Lanegan sits out five of these 13 songs, with mixed results. Campbell brings a real intensity to “To Hell And Back Again”, its hazy wash of acoustic guitars and distant drums recalling the slo-mo fireworks of Mazzy Star’s “Fade Into You”, but she fails to ignite the slight “Sunrise”. The title track, meanwhile, is an unhinged blues instrumental that sounds like an outtake from Exile On Main St, and though it’s a throwaway you sometimes yearn for a similar lack of restraint in the vocal performances. Despite the fact that they’re both rather one-dimensional singers – she the eternal whisperer; he the drowsy wolf – Hawk feels like a triumph. Taking its musical cues from Dylan’s Pat Garrett And Billy The Kid, the closing “Lately” offers an embarrassment of riches. Over a rousing gospel backing and sweaty Hammond, Lanegan heralds the promise of wedding bells and his ship – finally – coming in. It’s a wonderfully uplifting finale to a finely conceived record, an eloquent testament to an unlikely partnership that’s only now delivering its full potential.

Graeme Thomson

Q&A – ISOBEL CAMPBELL

How did the recording of Hawk come together?

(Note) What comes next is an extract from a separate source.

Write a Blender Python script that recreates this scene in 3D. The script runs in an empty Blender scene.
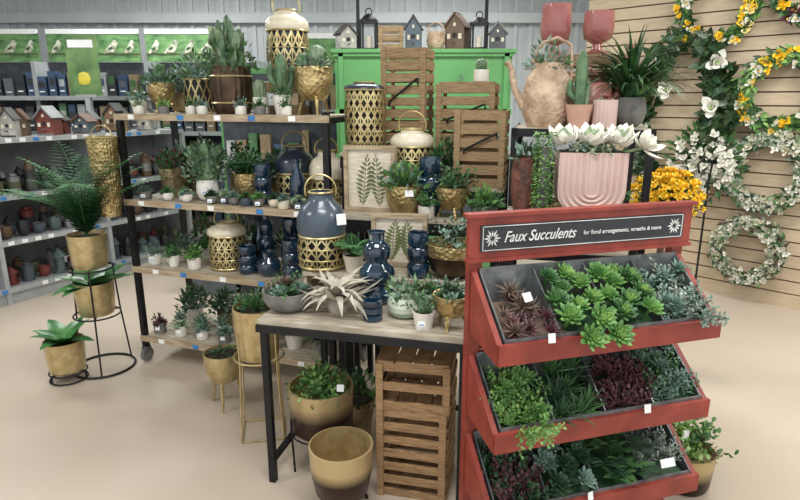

I wrote most of the songs in three months, locked away in a house in Arizona. I came back to Glasgow and in two weekends we threw down the bare bones, then I added more stuff in Denmark, Los Angeles, Dallas… It was an adventure – my hard-drive was a complete mess!

Did you and Mark record together?

After the Glasgow sessions I went off to the States to meet him. We mostly worked on his vocals, but I would often sing a guide vocal and sometimes I’d keep that. I was working on the record for about a year and a half, and he was in the studio for five days, then two other days. He said that he lets me do the heavy lifting. I thought, “Yeah, you do!”

Why did you draft in Willy Mason?

Mark said he didn’t want to sing “No Place To Fall” because he’d sung a Townes Van Zandt song on another record. I was like, “That backing track is really good, don’t do this to me…” One of my engineers works with Willy a lot and suggested I contact him, and finally I did. He emailed me a rough mix of the song the next day and I loved it. I’d like to work with Willy a bit more.